Autor/es reacciones

Carlos Edo

Researcher at the Danish Museum of Natural History at the University of Copenhagen

The article provides one of the first estimates, albeit preliminary, of the abundance of nanoplastics (<1 µm) in the Atlantic basin. Although the scientific community has been refining protocols for macro- and microplastics for almost a decade, the reliable detection of nanoplastics remains complex: few techniques avoid false positives in environmental matrices.

In this study, Atlantic Ocean waters were sampled at twelve stations at three depths and analysed using thermal desorption coupled with proton transfer mass spectrometry (TD-PTR-MS). To make it understandable, the sample is heated, the polymers are volatilised, they are loaded by proton transfer and the spectrometer measures the mass/charge ratio; this identifies and quantifies the polymers present.

The work is very well structured, has a broad sample design, contamination controls have been carried out, and it shows complete transparency about its limitations from the outset. These are:

  1. Laboratory controls corrected, but not zero. Traces of plastic are found (0.90 ± 1.45 mg/m3), although they consider this to be controlled as the values are much lower than those in the samples.
  2. Conservative concentrations, due to 1 µm filtering to remove dirt and real organic matter, as well as partial recovery (not all plastic can be recovered in the tests carried out), which leads us to believe that the actual estimates are probably higher.
  3. Only one campaign has been carried out (in November 2020): all temporal variability remains to be explained.

With all this, the authors report averages of approximately 18 mg/m3 in the top 10 metres and about 5.5 mg/m3 near the bottom. These values, to be clear, are one or two orders of magnitude higher than most microplastic data in the open sea, but at the same time 10 times lower than the high values found on beaches (sometimes exceeding 100 mg/m3).

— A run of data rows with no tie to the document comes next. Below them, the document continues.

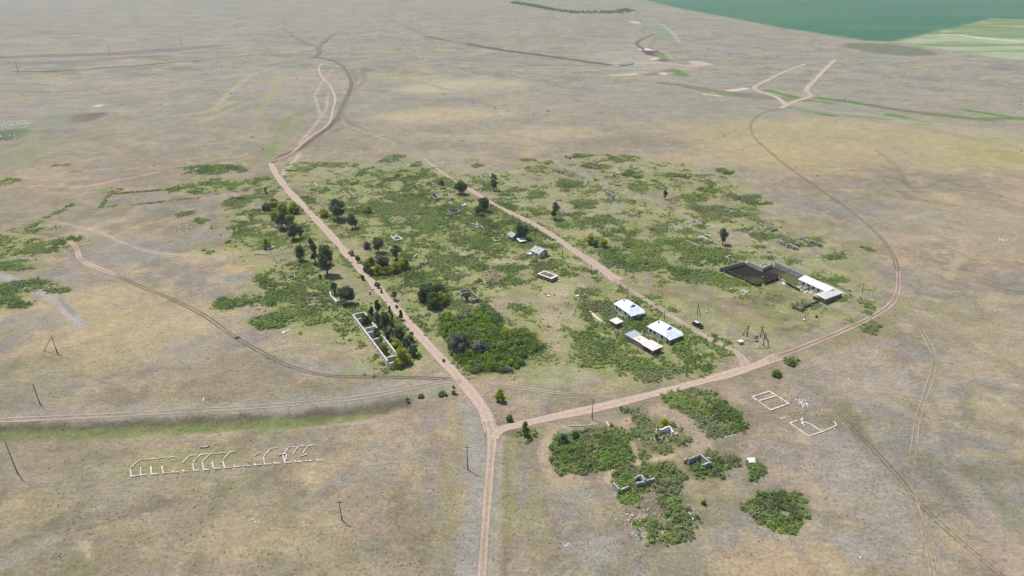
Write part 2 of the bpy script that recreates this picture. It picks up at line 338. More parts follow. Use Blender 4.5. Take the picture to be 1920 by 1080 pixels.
RD = [ # name, px points, width start/end, rut colour, middle colour, how bare the middle is (1 = all bare), alpha
 ('main_dirt_road', [(507,305),(520,330),(545,362),(577,395),(612,432),(650,475),(690,520),(725,560),(760,598),(795,638),(830,676),(857,705),(888,742),(910,775),(922,810)], 4.6, 4.4, PINK, PINK*.9, .9, 1),
 ('main_dirt_road', [(916,790),(922,815),(921,850),(915,920),(909,1000),(903,1090),(898,1200)], 3.2, 3.0, PINKL, BROWN, .55, 1),
 ('village_dirt_road', [(796,298),(845,335),(880,355),(930,385),(990,415),(1030,438),(1080,472),(1120,498),(1148,518)], 1.8, 6.0, PINK*.95, PINK*.85, .9, 1),
 ('village_dirt_road', [(1115,496),(1145,517),(1160,526)], 5.0, 7.6, PINK*.95, PINK*.9, 1, 1),
 ('village_dirt_road', [(1152,524),(1180,543),(1215,565),(1255,590),(1290,612),(1330,635),(1360,650),(1382,661)], 3.0, 3.2, PINKL*.98, OLV, .5, 1),
 ('village_dirt_road', [(1376,656),(1390,670),(1402,690)], 2.6, 7.0, PINK*.86, PINK*.8, 1, 1),
 ('curved_dirt_road', [(926,822),(938,806),(965,798),(1010,788),(1060,777),(1110,767),(1160,755),(1220,740),(1290,722),(1350,706),(1410,688),(1460,668)], 3.6, 4.6, PINK, PINK*.9, .9, 1),
 ('curved_dirt_road', [(1440,676),(1460,668),(1520,645),(1580,620),(1630,597),(1665,575),(1680,555),(1685,530),(1683,505)], 3.9, 3.2, PINK*1.02, BROWN*1.1, .45, 1),
 ('curved_dirt_road', [(1683,508),(1675,480),(1655,450),(1625,420),(1580,385),(1530,350),(1480,315),(1440,282),(1415,258),(1408,235),(1425,215),(1465,202)], 2.8, 3.2, BROWN*.97, OLV*1.3, .25, .85),
 ('west_dirt_road', [(866,716),(830,716),(790,724),(740,734),(660,747),(560,757),(400,768),(200,779),(0,788),(-300,800),(-700,815)], 3.6, 4.2, PINK*.97, GREYV*.8, .3, .95),
 ('west_dirt_track', [(862,712),(800,709),(720,707),(650,706),(600,702),(540,685),(480,655),(430,625),(380,590),(320,560),(270,540),(215,515)], 2.6, 2.6, BROWN*1.05, OLV*1.05, .4, .85),
 ('west_dirt_track', [(220,517),(190,505),(165,495),(150,485),(143,465),(130,452)], 3.2, 3.4, PINKL*.95, BROWN, .6, 1),
 ('west_dirt_track', [(134,455),(100,442),(40,436),(-80,428),(-400,410)], 2.8, 3, BROWN, OLV, .4, .6),
 ('cross_dirt_track', [(915,722),(945,724),(975,728),(1050,737),(1130,743),(1175,750)], 2.4, 2.0, PINKL*.92, BROWN, .4, .9),
 ('north_dirt_road', [(510,306),(528,292),(560,280),(585,262),(615,240),(632,222)], 3.8, 5.0, BROWN*.95, BROWN*.8, .8, 1),
 ('north_dirt_road', [(512,302),(548,286),(580,258),(608,240),(620,225),(624,205),(628,190),(627,178),(618,160),(603,143),(598,128),(606,119)], 1.8, 3.2, PINKL*.98, PINKL*.85, .7, 1),
 ('north_dirt_road', [(632,228),(636,210),(646,190),(657,165),(657,148),(642,124),(618,112),(588,107)], 5.0, 4.0, BROWN*.92, GREYV*.8, .55, .9),
 ('north_dirt_road', [(586,108),(600,97),(598,87),(625,65),(672,42),(720,20),(775,-3)], 8, 10, GREYV*.78, BROWN*.9, .7, 1),
 ('north_dirt_road', [(592,84),(578,82),(550,67),(520,45),(505,20),(494,-6)], 6, 9, GREYV*.82, BROWN*.9, .7, 1),
 ('east_dirt_road', [(1463,203),(1490,190),(1520,180),(1512,168),(1530,148),(1555,122),(1580,102),(1610,90)], 6, 8, PINKL*1.0, GREYV, .7, 1),
 ('east_dirt_road', [(1475,198),(1455,182),(1424,172),(1415,163),(1440,150),(1470,135),(1510,120)], 6, 6, PINKL*1.03, GREYV, .7, 1),
 ('east_grass_track', [(1694,548),(1712,590),(1730,625),(1750,665),(1748,700),(1735,740),(1720,790),(1712,850),(1708,905),(1712,925)], 2.9, 2.8, SAND*1.02, OLV*1.15, .25, .7),
 ('east_grass_track', [(1480,708),(1540,742),(1580,785),(1625,830),(1680,890),(1712,930),(1760,980),(1830,1040),(1890,1090),(2000,1180)], 2.8, 2.4, BROWN*1.12, OLV*1.1, .3, .55),
 ('east_grass_track', [(1708,918),(1718,960),(1735,1000),(1745,1040),(1752,1085),(1760,1150)], 3.2, 3.2, SAND, BROWN*1.1, .3, .65),
]
road_mat = bpy.data.materials.new('packed_pink_dirt'); road_mat.use_nodes = True
n = road_mat.node_tree; b = n.nodes['Principled BSDF']; b.inputs['Roughness'].default_value = .95; b.inputs['Specular IOR Level'].default_value = .1
a = n.nodes.new('ShaderNodeAttribute'); a.attribute_name = 'Col'
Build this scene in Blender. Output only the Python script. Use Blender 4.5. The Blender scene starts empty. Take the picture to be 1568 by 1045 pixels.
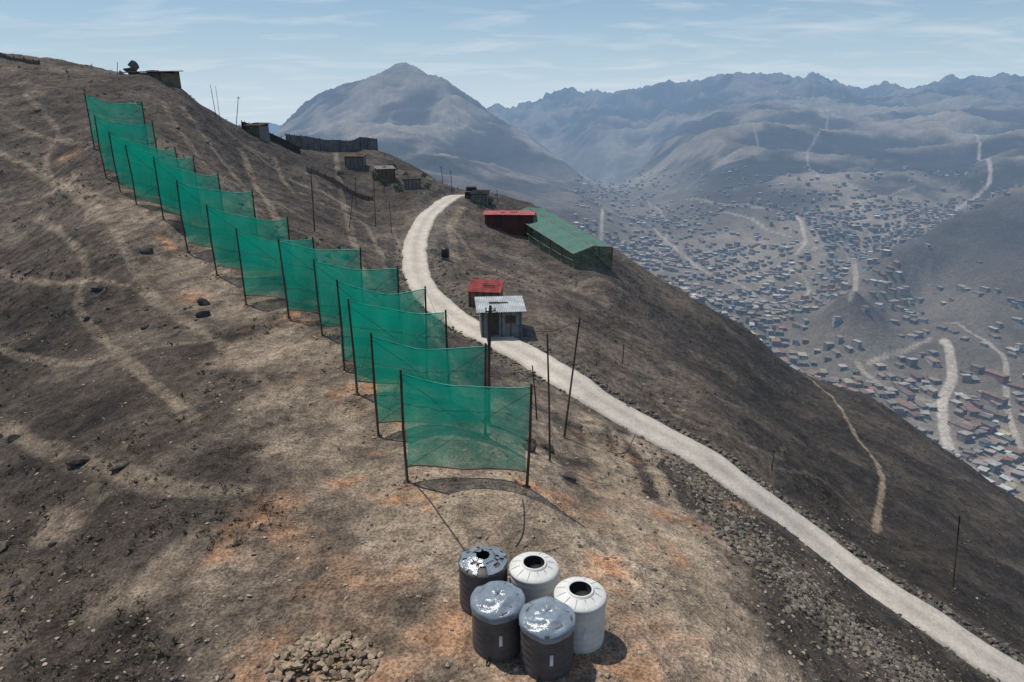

To understand whether these data are high or low, we need to take a look at history. It should be borne in mind that, since the mid-1950s, global plastic production has multiplied exponentially, and every decade millions of tonnes have been dumped into the ocean, where they have been subjected to ultraviolet radiation, waves and biofouling. This means that materials have been fragmenting into the nano range for decades, increasing the available concentration. Of this ‘soup’ that has been building up for 70 years, there has only been recent systematic monitoring of the macro and micro fractions, not of nanoplastics. The values for nanoplastics are completely unknown; it is only now that the scientific community is trying to understand how they are generated, and therefore, despite the gaps described, the study presented sets a quantitative precedent and will serve as a reference for future multi-temporal campaigns and complementary methods, which will correct or improve the results.